Problem –
Each entry below should be echoed exactly, with pictures omitted.

Records with scene code:
----

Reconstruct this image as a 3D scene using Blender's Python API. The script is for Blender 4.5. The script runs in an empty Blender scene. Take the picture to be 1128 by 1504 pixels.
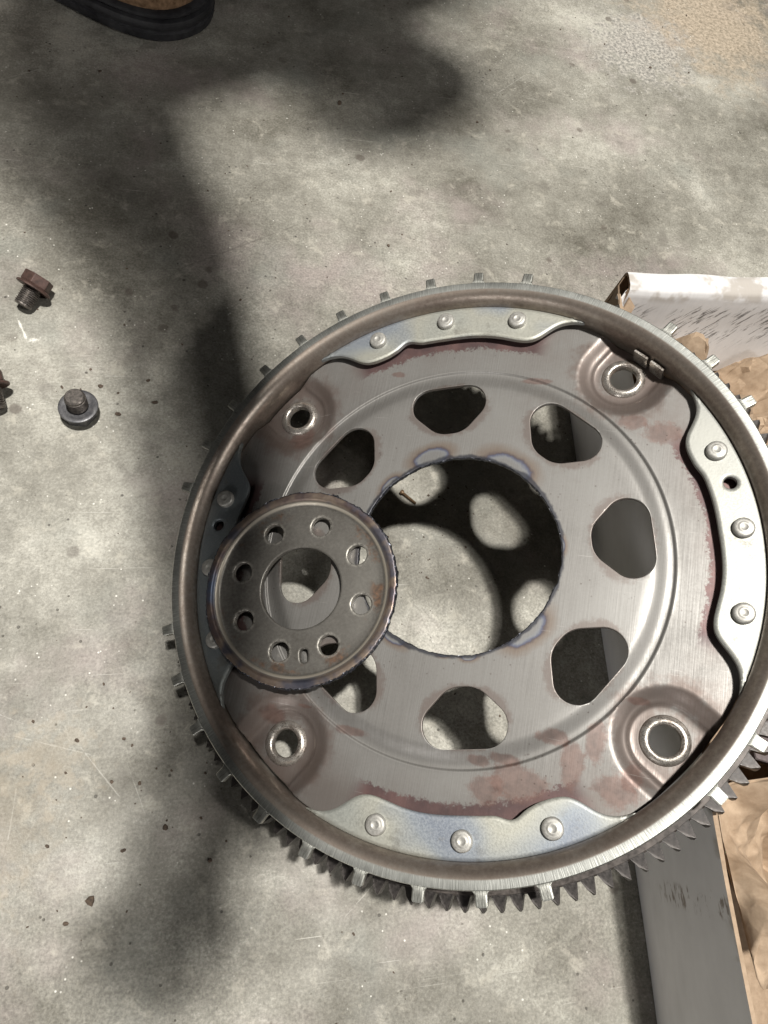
import bpy, math, random
import numpy as np
from mathutils import Matrix, Vector
from mathutils.geometry import delaunay_2d_cdt

S = 0.001                      # all shapes are written in millimetres
random.seed(7); rng = np.random.default_rng(7)
scene = bpy.context.scene
COL = scene.collection

# ------------------------------------------------------------------ camera
cam_data = bpy.data.cameras.new('camera')
cam = bpy.data.objects.new('camera', cam_data); COL.objects.link(cam)
cam_data.sensor_fit = 'VERTICAL'; cam_data.sensor_height = 36; cam_data.lens = 26
cam_data.clip_start = 0.01; cam_data.clip_end = 50
fwd = Vector((0.21691, 0.36716, -0.90451)).normalized()
up = Vector((0.0, 0.92657, 0.37612)); up = (up - fwd*up.dot(fwd)).normalized()
right = fwd.cross(up)
cm = Matrix((right, up, -fwd)).transposed().to_4x4()
cm.translation = Vector((-130.165, -128.887, 476.73))*S
cam.matrix_world = cm
scene.camera = cam

# ------------------------------------------------------------------ light
world = bpy.data.worlds.new('World'); scene.world = world; world.use_nodes = True
bg = world.node_tree.nodes['Background']
bg.inputs['Color'].default_value = (1.0, 0.97, 0.92, 1); bg.inputs['Strength'].default_value = 0.016

def lamp(name, loc, target, size, power, color):
    d = bpy.data.lights.new(name, 'AREA'); d.shape = 'DISK'; d.size = size; d.energy = power; d.color = color
    o = bpy.data.objects.new(name, d); COL.objects.link(o); o.location = loc
    o.rotation_euler = (Vector(target) - Vector(loc)).to_track_quat('-Z', 'Y').to_euler()
    return o
lamp('ceiling_lamp', (-0.051, 0.203, 4.773), (0, 0, 0), 0.22, 315, (1.0, 0.972, 0.915))
lamp('second_ceiling_lamp', (-0.27, 0.16, 4.76), (0, 0, 0), 0.22, 74, (1.0, 0.972, 0.915))
lamp('right_wall_lamp', (2.0, -1.5, 2.3), (0, 0, 0), 0.3, 28, (1.0, 0.97, 0.93))
lamp('low_fill_light', (-2.3, -3.0, 1.0), (0, 0, 0), 1.1, 30, (1.0, 0.98, 0.96))  # added soft fill to brighten the upright box faces, no known source

vs = scene.view_settings
vs.view_transform = 'Standard'; vs.look = 'None'; vs.exposure = 0; vs.gamma = 1; vs.use_curve_mapping = False
scene.render.engine = 'CYCLES'
try: scene.cycles.use_denoising = True
except Exception: pass
scene.cycles.max_bounces = 6; scene.cycles.adaptive_threshold = .02

# ------------------------------------------------------------------ node helpers
class NT:
    def __init__(s, name):
        s.m = bpy.data.materials.new(name); s.m.use_nodes = True
        s.t = s.m.node_tree; s.n = s.t.nodes; s.b = s.n['Principled BSDF']
        s.co = s.n.new('ShaderNodeTexCoord').outputs['Object']
    def link(s, a, sock):
        if hasattr(a, 'is_linked'): s.t.links.new(a, sock)
        elif isinstance(a, (tuple, list)) and len(a) == 3 and len(getattr(sock, 'default_value', (0,))) == 4: sock.default_value = (*a, 1)
        else: sock.default_value = a
    def set(s, k, val): s.link(val, s.b.inputs[k])
    def math(s, op, a, b=0.0, c=0.0, clamp=False):
        n = s.n.new('ShaderNodeMath'); n.operation = op; n.use_clamp = clamp
        for i, q in enumerate((a, b, c)): s.link(q, n.inputs[i])
        return n.outputs[0]
    def mapping(s, scale=(1, 1, 1), rot=(0, 0, 0), loc=(0, 0, 0), vec=None):
        n = s.n.new('ShaderNodeMapping'); s.link(vec or s.co, n.inputs['Vector'])
        n.inputs['Location'].default_value = loc; n.inputs['Rotation'].default_value = rot; n.inputs['Scale'].default_value = scale
        return n.outputs[0]
    def noise(s, scale, detail=4, rough=.55, vec=None, dist=0.0):
        n = s.n.new('ShaderNodeTexNoise'); s.link(vec or s.co, n.inputs['Vector'])
        n.inputs['Scale'].default_value = scale; n.inputs['Detail'].default_value = detail
        n.inputs['Roughness'].default_value = rough; n.inputs['Distortion'].default_value = dist
        return n.outputs['Fac']
    def voro(s, scale, vec=None, feature='F1', rnd=1.0):
        n = s.n.new('ShaderNodeTexVoronoi'); n.feature = feature; s.link(vec or s.co, n.inputs['Vector'])
        n.inputs['Scale'].default_value = scale; n.inputs['Randomness'].default_value = rnd
        return n
    def rng(s, v, a, b, c=0.0, d=1.0, smooth=True):
        n = s.n.new('ShaderNodeMapRange'); n.interpolation_type = 'SMOOTHSTEP' if smooth else 'LINEAR'
        for i, q in enumerate((v, a, b, c, d)): s.link(q, n.inputs[i])
        return n.outputs[0]
    def ramp(s, fac, stops):
        n = s.n.new('ShaderNodeValToRGB'); s.link(fac, n.inputs[0]); e = n.color_ramp.elements
        while len(e) < len(stops): e.new(.5)
        for q, (p, c) in zip(e, stops): q.position = p; q.color = (*c, 1)
        return n.outputs[0]
    def mix(s, f, a, b, mode='MIX'):
        n = s.n.new('ShaderNodeMix'); n.data_type = 'RGBA'; n.blend_type = mode
        s.link(f, n.inputs[0]); s.link(a, n.inputs[6]); s.link(b, n.inputs[7])
        return n.outputs[2]
    def sep(s, v=None):
        n = s.n.new('ShaderNodeSeparateXYZ'); s.link(v or s.co, n.inputs[0]); return n.outputs
    def dist(s, p, v=None):
        n = s.n.new('ShaderNodeVectorMath'); n.operation = 'DISTANCE'; s.link(v or s.co, n.inputs[0]); n.inputs[1].default_value = p
        return n.outputs['Value']
    def bump(s, h, strength=.3, dist=.001, prev=None):
        n = s.n.new('ShaderNodeBump'); s.link(h, n.inputs['Height'])
        n.inputs['Strength'].default_value = strength; n.inputs['Distance'].default_value = dist
        if prev is not None: s.link(prev, n.inputs['Normal'])
        s.link(n.outputs[0], s.b.inputs['Normal']); return n.outputs[0]
    def rnd(s):
        return s.n.new('ShaderNodeObjectInfo').outputs['Random']

def simple_metal(name, dark, light, metallic=.6, rough=(.35, .55), scale=140, bump=.15):
    t = NT(name); a = t.noise(scale, 6, .6); b = t.noise(scale*6, 3, .5)
    f = t.math('ADD', t.math('MULTIPLY', a, .7), t.math('MULTIPLY', b, .3))
    t.set('Base Color', t.ramp(f, [(.35, dark), (.65, light)]))
    t.set('Metallic', metallic); t.set('Roughness', t.rng(b, .3, .7, *rough)); t.bump(f, bump, .0004)
    return t.m

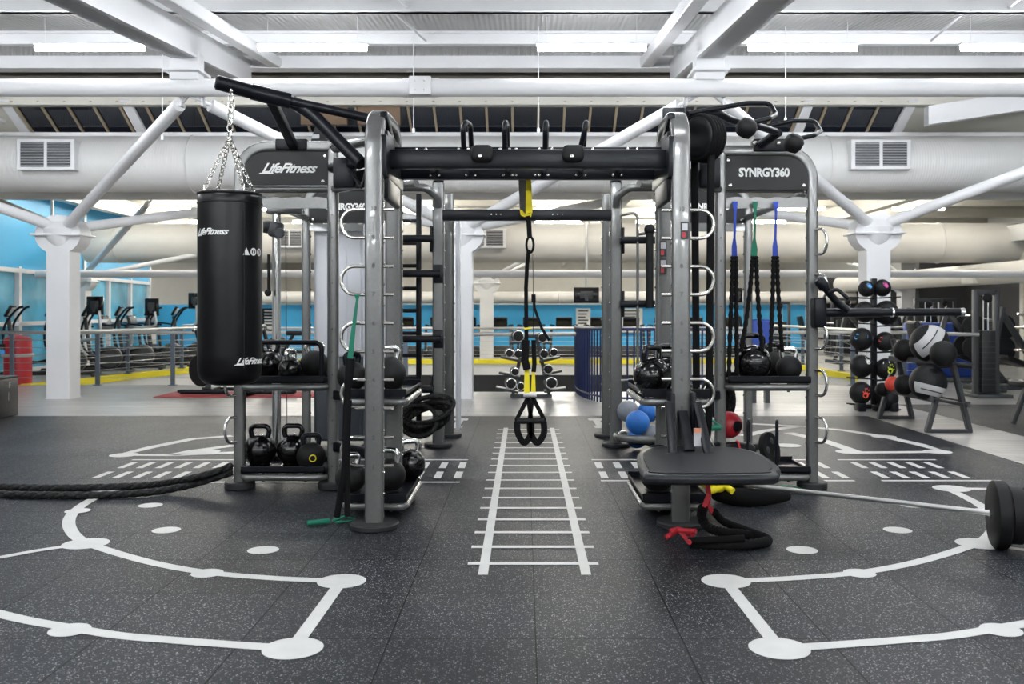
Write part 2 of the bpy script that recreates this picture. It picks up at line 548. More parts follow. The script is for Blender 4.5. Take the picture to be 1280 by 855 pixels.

----

Task output –
Reconstruct this image as a 3D scene using Blender's Python API. The script is for Blender 4.5. The script runs in an empty Blender scene. Take the picture to be 1128 by 1504 pixels.
import bpy, math, random
import numpy as np
from mathutils import Matrix, Vector
from mathutils.geometry import delaunay_2d_cdt

S = 0.001                      # all shapes are written in millimetres
random.seed(7); rng = np.random.default_rng(7)
scene = bpy.context.scene
COL = scene.collection

# ------------------------------------------------------------------ camera
cam_data = bpy.data.cameras.new('camera')
cam = bpy.data.objects.new('camera', cam_data); COL.objects.link(cam)
cam_data.sensor_fit = 'VERTICAL'; cam_data.sensor_height = 36; cam_data.lens = 26
cam_data.clip_start = 0.01; cam_data.clip_end = 50
fwd = Vector((0.21691, 0.36716, -0.90451)).normalized()
up = Vector((0.0, 0.92657, 0.37612)); up = (up - fwd*up.dot(fwd)).normalized()
right = fwd.cross(up)
cm = Matrix((right, up, -fwd)).transposed().to_4x4()
cm.translation = Vector((-130.165, -128.887, 476.73))*S
cam.matrix_world = cm
scene.camera = cam

# ------------------------------------------------------------------ light
world = bpy.data.worlds.new('World'); scene.world = world; world.use_nodes = True
bg = world.node_tree.nodes['Background']
bg.inputs['Color'].default_value = (1.0, 0.97, 0.92, 1); bg.inputs['Strength'].default_value = 0.016

def lamp(name, loc, target, size, power, color):
    d = bpy.data.lights.new(name, 'AREA'); d.shape = 'DISK'; d.size = size; d.energy = power; d.color = color
    o = bpy.data.objects.new(name, d); COL.objects.link(o); o.location = loc
    o.rotation_euler = (Vector(target) - Vector(loc)).to_track_quat('-Z', 'Y').to_euler()
    return o
lamp('ceiling_lamp', (-0.051, 0.203, 4.773), (0, 0, 0), 0.22, 315, (1.0, 0.972, 0.915))
lamp('second_ceiling_lamp', (-0.27, 0.16, 4.76), (0, 0, 0), 0.22, 74, (1.0, 0.972, 0.915))
lamp('right_wall_lamp', (2.0, -1.5, 2.3), (0, 0, 0), 0.3, 28, (1.0, 0.97, 0.93))
lamp('low_fill_light', (-2.3, -3.0, 1.0), (0, 0, 0), 1.1, 30, (1.0, 0.98, 0.96))  # added soft fill to brighten the upright box faces, no known source

vs = scene.view_settings
vs.view_transform = 'Standard'; vs.look = 'None'; vs.exposure = 0; vs.gamma = 1; vs.use_curve_mapping = False
scene.render.engine = 'CYCLES'
try: scene.cycles.use_denoising = True
except Exception: pass
scene.cycles.max_bounces = 6; scene.cycles.adaptive_threshold = .02

# ------------------------------------------------------------------ node helpers
class NT:
    def __init__(s, name):
        s.m = bpy.data.materials.new(name); s.m.use_nodes = True
        s.t = s.m.node_tree; s.n = s.t.nodes; s.b = s.n['Principled BSDF']
        s.co = s.n.new('ShaderNodeTexCoord').outputs['Object']
    def link(s, a, sock):
        if hasattr(a, 'is_linked'): s.t.links.new(a, sock)
        elif isinstance(a, (tuple, list)) and len(a) == 3 and len(getattr(sock, 'default_value', (0,))) == 4: sock.default_value = (*a, 1)
        else: sock.default_value = a
    def set(s, k, val): s.link(val, s.b.inputs[k])
    def math(s, op, a, b=0.0, c=0.0, clamp=False):
        n = s.n.new('ShaderNodeMath'); n.operation = op; n.use_clamp = clamp
        for i, q in enumerate((a, b, c)): s.link(q, n.inputs[i])
        return n.outputs[0]
    def mapping(s, scale=(1, 1, 1), rot=(0, 0, 0), loc=(0, 0, 0), vec=None):
        n = s.n.new('ShaderNodeMapping'); s.link(vec or s.co, n.inputs['Vector'])
        n.inputs['Location'].default_value = loc; n.inputs['Rotation'].default_value = rot; n.inputs['Scale'].default_value = scale
        return n.outputs[0]
    def noise(s, scale, detail=4, rough=.55, vec=None, dist=0.0):
        n = s.n.new('ShaderNodeTexNoise'); s.link(vec or s.co, n.inputs['Vector'])
        n.inputs['Scale'].default_value = scale; n.inputs['Detail'].default_value = detail
        n.inputs['Roughness'].default_value = rough; n.inputs['Distortion'].default_value = dist
        return n.outputs['Fac']
    def voro(s, scale, vec=None, feature='F1', rnd=1.0):
        n = s.n.new('ShaderNodeTexVoronoi'); n.feature = feature; s.link(vec or s.co, n.inputs['Vector'])
        n.inputs['Scale'].default_value = scale; n.inputs['Randomness'].default_value = rnd
        return n
    def rng(s, v, a, b, c=0.0, d=1.0, smooth=True):
        n = s.n.new('ShaderNodeMapRange'); n.interpolation_type = 'SMOOTHSTEP' if smooth else 'LINEAR'
        for i, q in enumerate((v, a, b, c, d)): s.link(q, n.inputs[i])
        return n.outputs[0]
    def ramp(s, fac, stops):
        n = s.n.new('ShaderNodeValToRGB'); s.link(fac, n.inputs[0]); e = n.color_ramp.elements
        while len(e) < len(stops): e.new(.5)
        for q, (p, c) in zip(e, stops): q.position = p; q.color = (*c, 1)
        return n.outputs[0]
    def mix(s, f, a, b, mode='MIX'):
        n = s.n.new('ShaderNodeMix'); n.data_type = 'RGBA'; n.blend_type = mode
        s.link(f, n.inputs[0]); s.link(a, n.inputs[6]); s.link(b, n.inputs[7])
        return n.outputs[2]
    def sep(s, v=None):
        n = s.n.new('ShaderNodeSeparateXYZ'); s.link(v or s.co, n.inputs[0]); return n.outputs
    def dist(s, p, v=None):
        n = s.n.new('ShaderNodeVectorMath'); n.operation = 'DISTANCE'; s.link(v or s.co, n.inputs[0]); n.inputs[1].default_value = p
        return n.outputs['Value']
    def bump(s, h, strength=.3, dist=.001, prev=None):
        n = s.n.new('ShaderNodeBump'); s.link(h, n.inputs['Height'])
        n.inputs['Strength'].default_value = strength; n.inputs['Distance'].default_value = dist
        if prev is not None: s.link(prev, n.inputs['Normal'])
        s.link(n.outputs[0], s.b.inputs['Normal']); return n.outputs[0]
    def rnd(s):
        return s.n.new('ShaderNodeObjectInfo').outputs['Random']

def simple_metal(name, dark, light, metallic=.6, rough=(.35, .55), scale=140, bump=.15):
    t = NT(name); a = t.noise(scale, 6, .6); b = t.noise(scale*6, 3, .5)
    f = t.math('ADD', t.math('MULTIPLY', a, .7), t.math('MULTIPLY', b, .3))
    t.set('Base Color', t.ramp(f, [(.35, dark), (.65, light)]))
    t.set('Metallic', metallic); t.set('Roughness', t.rng(b, .3, .7, *rough)); t.bump(f, bump, .0004)
    return t.m

Write part 2 of the bpy script that recreates this picture. It picks up at line 548. More parts follow. The script is for Blender 4.5. Take the picture to be 1280 by 855 pixels.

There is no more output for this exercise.